Legends don't come much larger than Marlon Brando.

He was enormous in every aspect of his life, from his expanding girth, shocking excesses and monumental ego, to his staggering acting talent.

He didn't just live life, but exploited it, thus entertaining us as much with his off-screen antics as his on-screen performances.

With his career-establishing performance in 1951 as the brutish Stanley Kowalski in A Streetcar Named Desire, Brando changed the face of screen acting forever.

He took the artifice out of acting, paving the way for actors such as James Dean, Robert DeNiro, Jack Nicholson, Al Pacino, Meryl Streep, River Phoenix and Johnny Depp.

I saw a rerelease of Streetcar when I was in Grade 8. I was transfixed and went back to see it five times.

I had no idea how Brando was doing it, but I knew he was channeling emotions in ways I'd never seen before.

I can't remember what little junior high school melodrama we were doing that year, but I know I thought I was doing a Brando in it.

I have watched Brando ever since with complete fascination, even when he was mumbling his way through Marc Anthony's speeches in Julius Caesar, wearing some form of western tent dress in The Missouri Breaks and reaching unparalleled heights of self-parody in The Island of Dr. Moreau.

With his soul-bearing performances in Reflections in a Golden Eye, The Godfather and Last Tango in Paris, he devastated me in ways I still find difficult to verbalize.

He showed his lighter side with charming performances in The Teahouse of the August Moon, The Freshman and Don Juan DeMarco, the latter alongside Johnny Depp.

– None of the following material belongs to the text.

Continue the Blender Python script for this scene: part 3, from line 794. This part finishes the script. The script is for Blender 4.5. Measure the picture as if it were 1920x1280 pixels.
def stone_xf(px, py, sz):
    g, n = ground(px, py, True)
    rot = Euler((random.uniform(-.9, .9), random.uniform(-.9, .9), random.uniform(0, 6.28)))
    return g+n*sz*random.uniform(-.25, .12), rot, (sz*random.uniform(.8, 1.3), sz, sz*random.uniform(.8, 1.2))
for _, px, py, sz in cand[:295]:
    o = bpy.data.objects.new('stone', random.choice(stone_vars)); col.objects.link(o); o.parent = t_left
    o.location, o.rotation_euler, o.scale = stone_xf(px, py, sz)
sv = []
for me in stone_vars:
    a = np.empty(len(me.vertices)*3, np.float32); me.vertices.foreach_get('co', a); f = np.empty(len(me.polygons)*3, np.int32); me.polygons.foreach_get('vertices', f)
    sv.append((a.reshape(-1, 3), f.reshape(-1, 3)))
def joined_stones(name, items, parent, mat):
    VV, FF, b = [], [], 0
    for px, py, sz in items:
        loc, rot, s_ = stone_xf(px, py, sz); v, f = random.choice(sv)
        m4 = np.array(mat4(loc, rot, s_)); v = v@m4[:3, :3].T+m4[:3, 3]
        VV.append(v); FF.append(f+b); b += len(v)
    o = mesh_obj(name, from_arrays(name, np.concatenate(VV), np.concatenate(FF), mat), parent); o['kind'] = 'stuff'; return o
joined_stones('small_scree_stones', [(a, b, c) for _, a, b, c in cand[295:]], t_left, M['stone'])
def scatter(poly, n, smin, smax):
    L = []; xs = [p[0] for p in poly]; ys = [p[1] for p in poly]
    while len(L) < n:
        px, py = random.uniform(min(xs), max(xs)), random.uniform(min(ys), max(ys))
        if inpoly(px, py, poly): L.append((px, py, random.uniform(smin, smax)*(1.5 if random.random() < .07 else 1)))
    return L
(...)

With equal fascination, I devoured stories of his sexual excesses.

He was the Warren Beatty, Liam Neeson, Russell Crowe and Colin Ferrell of his day.

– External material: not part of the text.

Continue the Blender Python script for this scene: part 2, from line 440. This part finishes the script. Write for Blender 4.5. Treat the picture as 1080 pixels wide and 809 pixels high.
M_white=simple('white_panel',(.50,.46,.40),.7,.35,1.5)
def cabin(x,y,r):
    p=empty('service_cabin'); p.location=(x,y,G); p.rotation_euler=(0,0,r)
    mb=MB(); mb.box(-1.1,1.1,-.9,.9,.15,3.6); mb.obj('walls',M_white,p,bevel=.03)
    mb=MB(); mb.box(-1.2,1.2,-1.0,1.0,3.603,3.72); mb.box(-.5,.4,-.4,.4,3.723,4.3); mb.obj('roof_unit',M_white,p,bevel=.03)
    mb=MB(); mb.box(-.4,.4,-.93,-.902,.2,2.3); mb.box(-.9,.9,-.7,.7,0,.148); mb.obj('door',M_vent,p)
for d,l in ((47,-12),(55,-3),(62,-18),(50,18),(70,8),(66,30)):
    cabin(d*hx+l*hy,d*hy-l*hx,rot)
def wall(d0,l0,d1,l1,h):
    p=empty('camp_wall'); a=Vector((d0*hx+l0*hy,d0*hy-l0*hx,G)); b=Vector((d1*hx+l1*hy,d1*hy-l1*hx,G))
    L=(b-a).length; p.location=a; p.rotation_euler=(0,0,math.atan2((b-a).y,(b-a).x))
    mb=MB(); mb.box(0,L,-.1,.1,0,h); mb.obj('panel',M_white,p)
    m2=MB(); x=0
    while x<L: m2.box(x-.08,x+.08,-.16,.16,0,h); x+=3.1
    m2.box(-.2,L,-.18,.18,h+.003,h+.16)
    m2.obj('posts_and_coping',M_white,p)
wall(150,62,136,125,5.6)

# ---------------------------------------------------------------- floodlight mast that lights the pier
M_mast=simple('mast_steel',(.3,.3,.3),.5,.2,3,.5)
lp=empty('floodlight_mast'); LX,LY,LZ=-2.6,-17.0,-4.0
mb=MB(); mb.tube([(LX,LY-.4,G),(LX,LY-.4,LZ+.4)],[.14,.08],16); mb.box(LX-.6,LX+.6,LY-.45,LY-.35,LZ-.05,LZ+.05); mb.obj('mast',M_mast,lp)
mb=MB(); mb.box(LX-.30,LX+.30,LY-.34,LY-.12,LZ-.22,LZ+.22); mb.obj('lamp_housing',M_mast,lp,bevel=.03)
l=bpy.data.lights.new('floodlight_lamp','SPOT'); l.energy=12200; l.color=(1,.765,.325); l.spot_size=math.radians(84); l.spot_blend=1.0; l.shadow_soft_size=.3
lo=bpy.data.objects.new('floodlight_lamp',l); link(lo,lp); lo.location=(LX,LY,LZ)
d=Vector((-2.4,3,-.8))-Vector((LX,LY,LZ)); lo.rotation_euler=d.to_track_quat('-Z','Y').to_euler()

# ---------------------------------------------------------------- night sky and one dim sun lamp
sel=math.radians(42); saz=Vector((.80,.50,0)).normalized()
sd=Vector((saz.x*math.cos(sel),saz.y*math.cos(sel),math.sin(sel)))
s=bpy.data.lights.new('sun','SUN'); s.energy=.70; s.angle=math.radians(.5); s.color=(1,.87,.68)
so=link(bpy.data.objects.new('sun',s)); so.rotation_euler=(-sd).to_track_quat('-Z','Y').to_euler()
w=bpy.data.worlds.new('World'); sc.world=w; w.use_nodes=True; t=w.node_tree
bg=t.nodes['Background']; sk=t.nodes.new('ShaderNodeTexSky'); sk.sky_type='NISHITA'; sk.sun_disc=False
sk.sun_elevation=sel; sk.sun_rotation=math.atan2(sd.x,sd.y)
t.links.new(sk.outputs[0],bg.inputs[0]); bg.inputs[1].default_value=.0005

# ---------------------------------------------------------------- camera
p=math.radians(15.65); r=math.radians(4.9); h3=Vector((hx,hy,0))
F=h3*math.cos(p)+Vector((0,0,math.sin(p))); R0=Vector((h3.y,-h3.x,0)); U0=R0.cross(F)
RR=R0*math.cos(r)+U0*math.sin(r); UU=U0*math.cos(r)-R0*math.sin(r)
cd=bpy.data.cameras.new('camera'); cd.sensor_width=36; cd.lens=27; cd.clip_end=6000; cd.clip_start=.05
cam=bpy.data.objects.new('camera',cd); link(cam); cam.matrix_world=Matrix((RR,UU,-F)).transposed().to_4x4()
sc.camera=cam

When Brando was considered the most virile and handsome actor in Hollywood, everyone from movie stars and starlets, to film extras, crew members and smitten female fans the world over, were beating a path to his dressing rooms.

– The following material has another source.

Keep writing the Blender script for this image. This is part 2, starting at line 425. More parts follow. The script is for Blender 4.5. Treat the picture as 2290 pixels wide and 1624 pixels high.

Rumours persist that Brando was always obliging juggling paternity suits with child support payments.

He could also be a kind and generous man.

When Montgomery Clift was battling drug addiction, Brando offered to put his own career on hold to help one of his idols straighten out his life. Clift refused and continued on his road to self-destruction.

Ironically, Brando would also refuse intervention when glutton became his sin of choice.

The only time I got to meet Brando was for 1990's The Freshman.

Physically and artistically, he was already in major decline, but he was still a sly ol' devil.

He teased that he was planning to lose at least half his weight through a regime that included yoga and ballet. The image of Brando in a lotus position or doing a pliet dumbfounded the imagination.

There was a glimmer of Brando's legendary genius in 2001's The Score.

Like so many, I hoped more than I believed he would show us one more time why, despite so many epic failures, he is still considered one of the greatest screen actors of all time.

I was saddened at the news of his death because I thought that meant we'd seen the last of his greatness.

That is the most foolish of assumptions.

We have video and DVD, where his genius and charisma is captured for all time.